I must break away and get out into the mountains to learn the news.-John Muir
I’ve written before about nature prescriptions and the health benefits of getting outside in the sunshine, but not until recently have I felt like this was a pill I myself needed to swallow. I’m tired all the time, uninspired; my head feels fuzzy and clouded; I’m disconnected, dispassionate, wanting to write but not really and unable to find the words anyway.
Hell, I did a crossword puzzle last night for the first time in forever and I struggled to think of words that I knew I knew. It was frustrating, and eye opening.
I’m not stressed, exactly, and I’m not depressed— I’m in a limbo of overwhelm from a relentless (and generally relentlessly negative) news cycle, an endless stream of tasks on a to-do list that never gets any shorter, and a lack of white space to give my brain room to breathe.
I lack edges. I lack sparkle, exuberance, enthusiasm.

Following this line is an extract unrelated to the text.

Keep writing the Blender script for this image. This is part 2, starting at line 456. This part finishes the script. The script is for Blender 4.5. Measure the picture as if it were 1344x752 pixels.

I am probably not much fun to be around.
I just need to break away, to soak up the sun, to feel the ground beneath my feet. “The clearest way into the Universe is through a forest wilderness,” John Muir says; Thoreau reminds us that “Heaven is under our feet as well as over our heads.”
Not till we are lost,
in other words not till we have lost the world,
do we begin to find ourselves,
and realize where we are and the infinite extent of our relations.-Henry David Thoreau
I’m not so far gone that I think I need to forge my own physical or even metaphorical cabin on Walden’s Pond, but I understand more fully now his reasons for doing so: to live deliberately, to not give myself over to resignation, to “live deep and suck out all the marrow of life, to live so sturdily and Spartan-like as to put to rout all that was not life.”
I don’t have a nice, neat way to end this post, which sort of tears me up inside, but I suspect continually putting off hitting publish until I think of one means never hitting publish. So, here you go. I am having a hard time, but I am not resigned.
Speak to me, internet:
Have you ever felt this way? How did you break out of it?